**Work required**
Lines containing the word "scene" are to be counted; state their number and nothing further.

**Given data**
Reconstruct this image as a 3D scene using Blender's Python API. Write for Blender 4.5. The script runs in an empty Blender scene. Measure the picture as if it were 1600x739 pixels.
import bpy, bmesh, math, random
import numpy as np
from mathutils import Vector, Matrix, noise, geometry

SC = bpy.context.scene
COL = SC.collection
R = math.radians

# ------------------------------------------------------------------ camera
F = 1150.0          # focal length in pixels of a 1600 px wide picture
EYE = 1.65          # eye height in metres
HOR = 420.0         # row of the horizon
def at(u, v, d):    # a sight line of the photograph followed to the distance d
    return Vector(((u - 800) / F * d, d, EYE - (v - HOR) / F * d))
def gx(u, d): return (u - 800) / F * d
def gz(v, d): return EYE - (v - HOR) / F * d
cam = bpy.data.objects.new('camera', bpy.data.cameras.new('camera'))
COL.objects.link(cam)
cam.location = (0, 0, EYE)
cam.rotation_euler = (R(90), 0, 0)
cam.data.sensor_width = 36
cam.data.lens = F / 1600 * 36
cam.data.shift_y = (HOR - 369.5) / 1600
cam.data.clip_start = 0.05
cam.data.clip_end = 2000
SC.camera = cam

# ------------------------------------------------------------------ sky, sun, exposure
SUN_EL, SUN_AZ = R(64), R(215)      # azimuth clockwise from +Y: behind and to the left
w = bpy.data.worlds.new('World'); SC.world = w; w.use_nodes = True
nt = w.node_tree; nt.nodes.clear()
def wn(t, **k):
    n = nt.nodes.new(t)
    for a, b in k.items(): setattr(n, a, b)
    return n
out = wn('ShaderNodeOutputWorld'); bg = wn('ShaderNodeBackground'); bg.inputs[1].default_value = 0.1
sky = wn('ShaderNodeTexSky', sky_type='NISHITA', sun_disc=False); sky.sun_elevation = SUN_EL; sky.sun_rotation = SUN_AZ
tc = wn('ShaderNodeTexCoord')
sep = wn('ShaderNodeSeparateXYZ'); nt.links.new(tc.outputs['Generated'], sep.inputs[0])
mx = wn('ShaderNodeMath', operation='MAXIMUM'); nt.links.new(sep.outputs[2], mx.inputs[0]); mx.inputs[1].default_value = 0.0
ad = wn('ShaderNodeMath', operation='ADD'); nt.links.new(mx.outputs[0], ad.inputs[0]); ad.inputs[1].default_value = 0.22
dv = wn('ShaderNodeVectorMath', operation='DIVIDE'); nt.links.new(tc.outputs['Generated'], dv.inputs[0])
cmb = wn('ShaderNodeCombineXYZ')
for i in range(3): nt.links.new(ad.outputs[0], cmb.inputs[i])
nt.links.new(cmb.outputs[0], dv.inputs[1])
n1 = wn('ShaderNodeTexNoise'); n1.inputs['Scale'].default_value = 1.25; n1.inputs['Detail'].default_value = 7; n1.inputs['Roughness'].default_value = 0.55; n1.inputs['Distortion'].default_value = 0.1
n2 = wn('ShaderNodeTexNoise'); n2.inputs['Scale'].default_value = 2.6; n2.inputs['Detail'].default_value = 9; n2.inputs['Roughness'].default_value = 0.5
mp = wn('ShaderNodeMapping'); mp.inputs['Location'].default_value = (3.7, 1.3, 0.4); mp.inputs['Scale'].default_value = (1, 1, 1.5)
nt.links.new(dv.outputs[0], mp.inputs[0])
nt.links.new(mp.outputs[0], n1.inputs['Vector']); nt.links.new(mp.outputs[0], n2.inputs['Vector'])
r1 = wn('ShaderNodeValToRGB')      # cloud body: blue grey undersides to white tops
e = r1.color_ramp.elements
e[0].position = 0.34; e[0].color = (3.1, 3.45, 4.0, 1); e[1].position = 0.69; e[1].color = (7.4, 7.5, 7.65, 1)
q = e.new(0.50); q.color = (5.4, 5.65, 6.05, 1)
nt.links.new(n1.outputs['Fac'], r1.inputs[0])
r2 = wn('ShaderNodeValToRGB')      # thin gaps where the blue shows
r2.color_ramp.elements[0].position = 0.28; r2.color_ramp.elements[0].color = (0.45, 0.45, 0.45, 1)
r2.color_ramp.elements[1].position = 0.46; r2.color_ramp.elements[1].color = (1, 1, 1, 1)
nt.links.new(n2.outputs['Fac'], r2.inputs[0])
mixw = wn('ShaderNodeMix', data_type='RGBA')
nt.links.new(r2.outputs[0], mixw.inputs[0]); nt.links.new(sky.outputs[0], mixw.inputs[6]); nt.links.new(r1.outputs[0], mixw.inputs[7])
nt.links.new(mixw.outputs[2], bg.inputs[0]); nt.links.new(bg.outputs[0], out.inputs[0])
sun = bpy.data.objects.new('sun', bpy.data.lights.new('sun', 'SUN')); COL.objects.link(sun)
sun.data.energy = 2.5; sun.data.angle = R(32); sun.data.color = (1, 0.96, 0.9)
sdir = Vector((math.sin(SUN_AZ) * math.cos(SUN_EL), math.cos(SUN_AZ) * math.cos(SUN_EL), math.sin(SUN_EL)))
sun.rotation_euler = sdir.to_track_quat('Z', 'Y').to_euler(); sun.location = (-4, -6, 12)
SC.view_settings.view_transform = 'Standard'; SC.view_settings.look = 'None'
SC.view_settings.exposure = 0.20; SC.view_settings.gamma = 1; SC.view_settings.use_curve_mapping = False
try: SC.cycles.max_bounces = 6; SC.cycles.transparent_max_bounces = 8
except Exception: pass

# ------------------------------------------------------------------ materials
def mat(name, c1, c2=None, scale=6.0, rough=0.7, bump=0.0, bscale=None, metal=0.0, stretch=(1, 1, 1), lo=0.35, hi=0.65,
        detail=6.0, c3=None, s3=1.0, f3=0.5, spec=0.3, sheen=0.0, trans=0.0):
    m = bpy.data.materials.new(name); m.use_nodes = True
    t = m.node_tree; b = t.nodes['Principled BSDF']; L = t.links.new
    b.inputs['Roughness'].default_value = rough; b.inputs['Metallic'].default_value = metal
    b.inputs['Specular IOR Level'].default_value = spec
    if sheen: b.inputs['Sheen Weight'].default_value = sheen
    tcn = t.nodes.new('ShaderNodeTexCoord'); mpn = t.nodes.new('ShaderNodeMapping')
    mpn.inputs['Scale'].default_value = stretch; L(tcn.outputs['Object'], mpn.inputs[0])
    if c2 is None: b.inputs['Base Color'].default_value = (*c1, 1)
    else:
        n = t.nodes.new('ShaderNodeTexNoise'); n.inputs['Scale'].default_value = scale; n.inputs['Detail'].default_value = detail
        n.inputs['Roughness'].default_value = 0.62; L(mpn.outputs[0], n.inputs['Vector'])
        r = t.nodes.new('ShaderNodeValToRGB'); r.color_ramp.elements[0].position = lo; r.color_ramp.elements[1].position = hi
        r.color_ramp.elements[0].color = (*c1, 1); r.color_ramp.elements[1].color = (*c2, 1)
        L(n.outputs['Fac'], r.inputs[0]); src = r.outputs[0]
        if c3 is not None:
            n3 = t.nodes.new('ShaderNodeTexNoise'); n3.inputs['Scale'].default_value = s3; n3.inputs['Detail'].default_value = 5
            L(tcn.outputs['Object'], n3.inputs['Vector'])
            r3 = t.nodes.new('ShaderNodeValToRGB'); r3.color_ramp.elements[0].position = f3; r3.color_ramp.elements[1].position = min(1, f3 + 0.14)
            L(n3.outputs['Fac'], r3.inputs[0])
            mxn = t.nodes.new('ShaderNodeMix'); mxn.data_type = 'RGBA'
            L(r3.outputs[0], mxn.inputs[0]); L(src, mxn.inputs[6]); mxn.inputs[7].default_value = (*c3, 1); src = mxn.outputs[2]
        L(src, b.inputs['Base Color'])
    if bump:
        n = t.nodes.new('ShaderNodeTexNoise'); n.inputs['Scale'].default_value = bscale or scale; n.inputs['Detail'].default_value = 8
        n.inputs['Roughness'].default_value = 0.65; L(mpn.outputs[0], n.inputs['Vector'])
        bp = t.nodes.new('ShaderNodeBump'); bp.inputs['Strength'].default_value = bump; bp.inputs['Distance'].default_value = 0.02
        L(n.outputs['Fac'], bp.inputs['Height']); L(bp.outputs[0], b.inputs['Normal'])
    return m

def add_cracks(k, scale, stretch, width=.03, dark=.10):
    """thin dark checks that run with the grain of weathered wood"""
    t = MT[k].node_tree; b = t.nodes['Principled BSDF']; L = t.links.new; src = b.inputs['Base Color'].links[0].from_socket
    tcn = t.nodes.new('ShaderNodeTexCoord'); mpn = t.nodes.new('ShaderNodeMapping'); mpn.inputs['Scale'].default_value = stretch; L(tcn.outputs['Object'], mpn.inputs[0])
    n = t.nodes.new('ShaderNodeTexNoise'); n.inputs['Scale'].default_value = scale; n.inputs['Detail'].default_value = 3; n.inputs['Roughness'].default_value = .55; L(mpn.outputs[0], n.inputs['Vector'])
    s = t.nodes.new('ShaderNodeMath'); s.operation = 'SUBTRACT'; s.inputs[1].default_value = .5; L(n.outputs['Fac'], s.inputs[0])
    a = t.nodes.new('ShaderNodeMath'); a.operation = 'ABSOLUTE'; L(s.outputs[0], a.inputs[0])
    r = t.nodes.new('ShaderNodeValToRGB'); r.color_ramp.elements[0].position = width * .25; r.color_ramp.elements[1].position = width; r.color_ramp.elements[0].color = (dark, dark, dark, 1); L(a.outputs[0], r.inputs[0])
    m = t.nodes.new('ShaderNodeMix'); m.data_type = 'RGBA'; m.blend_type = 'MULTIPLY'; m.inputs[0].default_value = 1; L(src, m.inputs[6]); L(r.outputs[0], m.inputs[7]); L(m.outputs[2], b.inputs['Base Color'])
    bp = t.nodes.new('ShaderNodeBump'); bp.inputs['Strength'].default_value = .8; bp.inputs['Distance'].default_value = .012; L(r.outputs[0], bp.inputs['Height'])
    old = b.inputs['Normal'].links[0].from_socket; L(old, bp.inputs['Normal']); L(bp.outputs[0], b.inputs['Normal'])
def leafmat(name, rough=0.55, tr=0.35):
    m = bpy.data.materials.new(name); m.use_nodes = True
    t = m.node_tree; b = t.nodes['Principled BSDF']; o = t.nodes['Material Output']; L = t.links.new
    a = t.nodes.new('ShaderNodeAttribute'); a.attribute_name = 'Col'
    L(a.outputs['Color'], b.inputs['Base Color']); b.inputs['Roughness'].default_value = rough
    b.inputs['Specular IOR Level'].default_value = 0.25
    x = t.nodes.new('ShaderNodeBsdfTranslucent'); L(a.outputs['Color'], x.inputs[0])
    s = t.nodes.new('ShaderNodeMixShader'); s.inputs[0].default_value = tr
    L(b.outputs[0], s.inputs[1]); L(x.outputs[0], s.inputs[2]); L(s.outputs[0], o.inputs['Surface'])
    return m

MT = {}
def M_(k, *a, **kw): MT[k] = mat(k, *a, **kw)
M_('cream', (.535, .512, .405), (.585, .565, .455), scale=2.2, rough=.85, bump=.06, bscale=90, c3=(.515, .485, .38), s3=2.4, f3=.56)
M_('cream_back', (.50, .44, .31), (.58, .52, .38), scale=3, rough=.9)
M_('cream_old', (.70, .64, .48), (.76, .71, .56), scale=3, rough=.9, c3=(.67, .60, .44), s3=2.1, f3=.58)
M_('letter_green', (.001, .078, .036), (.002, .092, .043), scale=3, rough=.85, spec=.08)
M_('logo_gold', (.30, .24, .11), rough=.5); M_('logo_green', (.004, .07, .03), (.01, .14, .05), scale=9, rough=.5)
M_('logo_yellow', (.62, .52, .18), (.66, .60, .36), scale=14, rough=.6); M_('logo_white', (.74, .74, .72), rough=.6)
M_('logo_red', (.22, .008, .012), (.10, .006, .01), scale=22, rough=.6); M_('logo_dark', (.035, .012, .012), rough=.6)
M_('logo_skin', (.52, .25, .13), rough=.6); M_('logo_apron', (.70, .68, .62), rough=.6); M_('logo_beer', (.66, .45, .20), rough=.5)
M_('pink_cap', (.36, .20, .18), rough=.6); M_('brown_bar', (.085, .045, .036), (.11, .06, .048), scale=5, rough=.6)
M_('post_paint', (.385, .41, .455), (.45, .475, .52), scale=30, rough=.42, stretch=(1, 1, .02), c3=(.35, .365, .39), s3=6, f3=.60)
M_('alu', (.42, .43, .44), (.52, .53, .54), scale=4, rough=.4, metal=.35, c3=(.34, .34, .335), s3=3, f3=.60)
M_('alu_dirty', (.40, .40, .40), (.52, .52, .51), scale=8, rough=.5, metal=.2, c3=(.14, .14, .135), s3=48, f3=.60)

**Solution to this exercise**
2